L’avenir passe aussi par les artistes
Les récents commentaires émis par Steven Harper lors du débat électoral tenu à Calgary le 17 septembre dernier portant sur la notion de « Canadiens de vieille souche » m’ont beaucoup interpellé. Je dirais même que les réfutations des chefs des partis de l’opposition m’ont interpellé davantage.
Le jeune chef du Parti libéral, Justin Trudeau, n’a guère apprécié que ces propos fassent état de différentes catégories de Canadiens, alors que cette notion est au coeur de la Loi sur le multiculturalisme canadien qu’a proposé son père en 1971. Ce qui n’a pas été apprécié ressemble à l’ombre d’une hypocrisie. Sentant le besoin de préciser ses propos, Stephen Harper se justifie au lendemain du débat en précisant que ce sont « des descendants d’immigrants depuis une génération ou plus ».
Or, lorsqu’on est minoritaire au Canada, on ne peut s’empêcher de bien connaître cette majorité de « Canadiens de vieille souche » qui semble refuser d’exister. Et pourtant, elle est bien là. Elle a des caractéristiques, des symboles, des valeurs, des héros, et bien entendu une langue.Il y a une majorité anglosaxonne au Canada, n’en déplaise aux partisans du multiculturalisme pour qui « la diversité de la population canadienne sur les plans de la race, de la nationalité d’origine, de l’origine ethnique, de la couleur et de la religion constitue une caractéristique fondamentale de la société canadienne », pour citer la loi en question.

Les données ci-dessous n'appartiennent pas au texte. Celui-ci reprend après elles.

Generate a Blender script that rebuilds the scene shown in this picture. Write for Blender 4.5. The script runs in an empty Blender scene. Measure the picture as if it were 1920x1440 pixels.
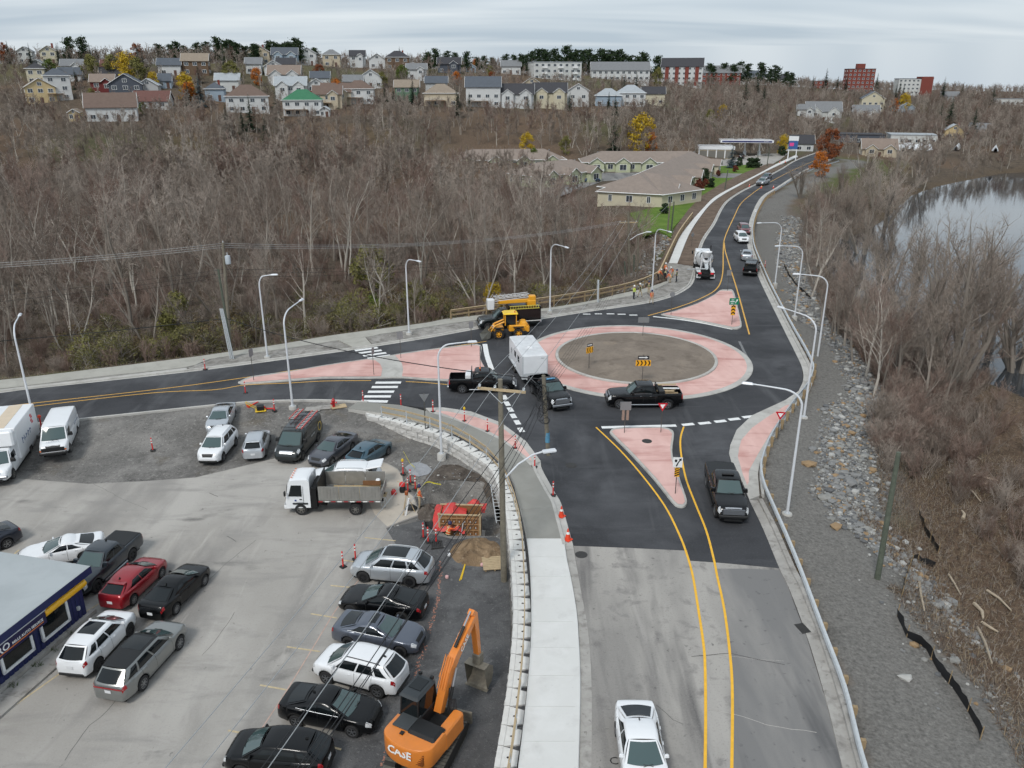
import bpy,bmesh,math,random
import numpy as np
from mathutils import Vector,Matrix,geometry
SC=bpy.context.scene
C=SC.collection
F_PX,PITCH,CAM_H=1500.0,math.radians(20.8),26.0
cam_d=bpy.data.cameras.new('camera')
cam_d.sensor_fit='HORIZONTAL';cam_d.sensor_width=36.0
cam_d.lens=36.0*F_PX/1920.0
cam_d.clip_start=0.5;cam_d.clip_end=6000
cam=bpy.data.objects.new('camera',cam_d);C.objects.link(cam)
cam.location=(0,0,CAM_H);cam.rotation_euler=(math.pi/2 - PITCH,0,0)
SC.camera=cam
SUN_EL,SUN_AZ=math.radians(48),math.radians(205)     # azimuth from+Y,clockwise
world=bpy.data.worlds.new('World');SC.world=world;world.use_nodes=True
wn,wl=world.node_tree.nodes,world.node_tree.links
wn.clear()
w_out=wn.new('ShaderNodeOutputWorld');w_bg=wn.new('ShaderNodeBackground')
w_sky=wn.new('ShaderNodeTexSky');w_sky.sky_type='NISHITA';w_sky.sun_disc=False
w_sky.sun_elevation=SUN_EL;w_sky.sun_rotation=SUN_AZ
w_sky.air_density=1.0;w_sky.dust_density=2.0
w_scale=wn.new('ShaderNodeVectorMath');w_scale.operation='SCALE';w_scale.inputs['Scale'].default_value=0.10
wl.new(w_sky.outputs['Color'],w_scale.inputs[0])
w_tc=wn.new('ShaderNodeTexCoord');w_sep=wn.new('ShaderNodeSeparateXYZ')
wl.new(w_tc.outputs['Generated'],w_sep.inputs[0])
w_z=wn.new('ShaderNodeMath');w_z.operation='MAXIMUM';w_z.inputs[1].default_value=0.035
wl.new(w_sep.outputs['Z'],w_z.inputs[0])
w_zz=wn.new('ShaderNodeMath');w_zz.operation='ADD';w_zz.inputs[1].default_value=0.10
wl.new(w_z.outputs[0],w_zz.inputs[0])
w_dx=wn.new('ShaderNodeMath');w_dx.operation='DIVIDE';w_dy=wn.new('ShaderNodeMath');w_dy.operation='DIVIDE'
wl.new(w_sep.outputs['X'],w_dx.inputs[0]);wl.new(w_zz.outputs[0],w_dx.inputs[1])
wl.new(w_sep.outputs['Y'],w_dy.inputs[0]);wl.new(w_zz.outputs[0],w_dy.inputs[1])
w_cmb=wn.new('ShaderNodeCombineXYZ')
wl.new(w_dx.outputs[0],w_cmb.inputs[0]);wl.new(w_dy.outputs[0],w_cmb.inputs[1])
w_map=wn.new('ShaderNodeMapping');w_map.inputs['Rotation'].default_value=(0,0,math.radians(-12))
w_map.inputs['Scale'].default_value=(0.22,0.75,1)
wl.new(w_cmb.outputs[0],w_map.inputs[0])
w_n=wn.new('ShaderNodeTexNoise');w_n.inputs['Scale'].default_value=1.3;w_n.inputs['Detail'].default_value=3
w_n.inputs['Roughness'].default_value=0.55;w_n.inputs['Distortion'].default_value=0.4
wl.new(w_map.outputs[0],w_n.inputs['Vector'])
w_cr=wn.new('ShaderNodeValToRGB')
w_cr.color_ramp.elements[0].position=0.34;w_cr.color_ramp.elements[0].color=(0.43,0.51,0.59,1)
w_cr.color_ramp.elements[1].position=0.66;w_cr.color_ramp.elements[1].color=(0.69,0.745,0.785,1)
wl.new(w_n.outputs['Fac'],w_cr.inputs[0])
w_mix=wn.new('ShaderNodeMix');w_mix.data_type='RGBA';w_mix.inputs['Factor'].default_value=0.88
wl.new(w_scale.outputs[0],w_mix.inputs['A']);wl.new(w_cr.outputs['Color'],w_mix.inputs['B'])
wl.new(w_mix.outputs['Result'],w_bg.inputs['Color']);w_bg.inputs['Strength'].default_value=0.88
wl.new(w_bg.outputs[0],w_out.inputs[0])
sun_d=bpy.data.lights.new('sun','SUN');sun_d.energy=1.5;sun_d.angle=math.radians(14);sun_d.color=(1,0.97,0.92)
sun=bpy.data.objects.new('sun',sun_d);C.objects.link(sun)
sun.rotation_euler=(math.pi/2 - SUN_EL,0,math.pi - SUN_AZ)
SC.view_settings.view_transform='Standard';SC.view_settings.look='None'
SC.view_settings.gamma=1.0;SC.view_settings.use_curve_mapping=False
SC.view_settings.exposure=0.38
SC.cycles.max_bounces=5;SC.cycles.diffuse_bounces=2;SC.cycles.glossy_bounces=3
SC.cycles.transparent_max_bounces=6;SC.cycles.use_adaptive_sampling=True;SC.cycles.adaptive_threshold=0.035
SC.cycles.use_denoising=True
try:SC.cycles.denoiser='OPENIMAGEDENOISE'
except Exception:pass
SC.render.use_persistent_data=False
SP,CP=math.sin(PITCH),math.cos(PITCH)
def gz(px,py,z=0.0):
 """world point at height z seen at photo pixel (1920x1440)"""
 u,v=px - 960.0,py - 720.0
 t=(CAM_H - z)/(F_PX*SP+v*CP)
 return Vector((u*t,(F_PX*CP - v*SP)*t,z))
def gp(pts,z=0.0):return [gz(x,y,z) for x,y in pts]
def ss(a,b,x):
 t=np.clip((np.asarray(x,float)-a)/np.where(np.asarray(b-a)==0,1e-9,b-a),0,1);return t*t*(3-2*t)
def seg_dist(X,Y,poly,closed=False):
 D=np.full(np.shape(X),1e9)
 n=len(poly)
 for i in range(n if closed else n-1):
  x0,y0=poly[i][0],poly[i][1];x1,y1=poly[(i+1) % n][0],poly[(i+1) % n][1]
  dx,dy=x1-x0,y1-y0;L2=dx*dx+dy*dy+1e-12
  t=np.clip(((X-x0)*dx+(Y-y0)*dy)/L2,0,1)
  D=np.minimum(D,np.hypot(X-x0-t*dx,Y-y0-t*dy))
 return D
def inside(X,Y,poly):
 r=np.zeros(np.shape(X),bool);n=len(poly);j=n-1
 for i in range(n):
  xi,yi=poly[i][0],poly[i][1];xj,yj=poly[j][0],poly[j][1]
  if abs(yj-yi)>1e-12:
   c=((yi>Y) !=(yj>Y)) & (X<(xj-xi)*(Y-yi)/(yj-yi)+xi);r ^=c
  j=i
 return r
def fbm(X,Y,s,seed=0):
 """cheap smooth value noise"""
 X=np.asarray(X,float)/s;Y=np.asarray(Y,float)/s
 def h(i,j):
  v=np.sin(i*127.1+j*311.7+seed*74.7)*43758.5453
  return v-np.floor(v)
 i,j=np.floor(X),np.floor(Y);fx,fy=X-i,Y-j
 fx=fx*fx*(3-2*fx);fy=fy*fy*(3-2*fy)
 return (h(i,j)*(1-fx)*(1-fy)+h(i+1,j)*fx*(1-fy)+h(i,j+1)*(1-fx)*fy+h(i+1,j+1)*fx*fy)*2-1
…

Cette majorité n’a toutefois pas de statut légal dans cette loi, comme le rappelait avec beaucoup de pertinence le sociologue québécois Gérard Bouchard lors de la troisième conférence RobertPainchaud, qui a lieu le 16 septembre 2015 à l’Université de Saint-Boniface.
Et pourtant, insistons, cette culture majoritaire impose sa présence, ses choix, sa culture et surtout son pouvoir au détriment des minorités. Quand Fred Penner agrémente la page frontispice du Winnipeg Free Press le 25 septembre dernier, on ne peut que s’exclamer sur l’omniprésence de cette culture de la majorité qui éveille des résonnances chez ces « Canadiens de vieille souche », alors que les minorités ne peuvent y accorder la même importance. Les Canadiens français qui se sont longuement battus contre ceux qu’on appelait jadis « les fanatiques » n’ont pas oublié cette culture anglosaxonne de « vieille souche » qui frémit, deçà delà, dans le discours de nos politiciens et de nos journalistes.
Cette interrogation permet de voir la complexité, la diversité, voire le flou de la culture canadienne sur laquelle il n’y a pas de consensus. Mais elle n’a d’intérêt que si elle permet de mieux comprendre, dans le prolongement des États généraux de la francophonie manitobaine, le positionnement de cette francophonie minoritaire dans cette pluralité des cultures, où une majorité perçue comme étant de « vieille souche » essaie tant bien que mal de se cacher. Il m’apparaît pertinent de reconnaître ce paradigme entre les Canadiens français et cette majorité anglosaxonne.
Au fond, il est question d’identité. Il semble que les conclusions des États généraux de la francophonie manitobaine porteront dans ce sens. Je crois qu’il y a un espace consensuel à définir le Franco-Manitobain dans une porosité, une ouverture et une fluidité identitaire, alors qu’en même temps il y a des éléments, des symboles, des mythes et une mémoire non marchandables qui ancrent cette culture. L’avenir de la francophonie manitobaine ne peut faire abstraction de son histoire, de sa langue, ses traditions et ses institutions. Mais elle devra évoluer à partir de cette ouverture pour construire un avenir commun, neuf, moderne qui ne soit ni passéiste, ni folklorique.
Que faire maintenant? Il y a deux axes sur lesquels il faudra se pencher : celui de l’ancrage symbolique et mémoriel qui définit cette culture (c’est le travail d’un Festival du Voyageur par exemple, ou encore des contenus pédagogiques dans les écoles) et celui de l’avant-garde culturelle, c’est-à-dire les espaces de discours qui permettent de faire évoluer le vivre ensemble contemporain, pluriel, et ouvert à la différence de l’autre. Ce sera le travail des artistes, dont ceux qui épouseront les voies d’explorations numériques qui favorisent une diffusion à l’échelle planétaire. Je pense aux cinéastes talentueux encore trop peu nombreux, aux écrivains, aux humoristes, aux chanteurs qui auront envie de porter leur différence sur la place du monde.
On peut déjà se féliciter de la maturité démocratique de la communauté avec cet exercice que sont les États généraux et reconnaître que son dynamisme actuel n’est ni revanchard, ni plaintif.